A participant holds a French flag during an election night rally following the first results of the second round of France's legislative election at Place de la Republique in Paris on July 7, 2024. (AFP)
A participant holds a French flag during an election night rally following the first results of the second round of France's legislative election at Place de la Republique in Paris on July 7, 2024. (AFP)

France's public finances and its rising deficit are worrying and leave the country "dangerously exposed" in the event of a new, macroeconomic shock, the national public audit office said on Monday.
The audit office, known as the Cour des Comptes, reiterated it was vital for France, the euro zone's second biggest economy, to reduce its public deficit, Reuters reported.
"Due to delays in making real structural reforms, the cost of public debt, which has been exacerbated by recurring deficits and the weight of these deficits, has become more and more expensive," it said.
This "has hampered other spending, hinders the ability to make investments and leaves the country dangerously exposed in case of a new macroeconomic shock," it added.
It said France's public financing programs did not adequately take into account costs linked to policies aimed at protecting the environment, such as using more renewable energy.
Last month, the European Commission said France and six other countries should be disciplined for running budget deficits in excess of EU limits, with deadlines for reducing the gaps to be set in November.
France had a budget gap of 5.5% of gross domestic product (GDP) in 2023, up from 4.8% in 2022 and above the EU's deficit limit of 3%.

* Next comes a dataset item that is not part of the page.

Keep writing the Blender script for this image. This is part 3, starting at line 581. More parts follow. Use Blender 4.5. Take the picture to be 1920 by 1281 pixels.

French public debt was 110.6% of GDP in 2023. The EU Commission expects this to increase to 112.4% this year and to 113.8% in 2025 while the EU limit is 60%.
President Emmanuel Macron's government has pledged to meet the EU's deficit limit of 3% by 2027, but the outlook has been complicated by this month's parliamentary election which resulted in a hung parliament.
Credit rating agencies Moody's and S&P Global have warned of negative impacts on the French economy from the political deadlock, where no political party won an outright majority.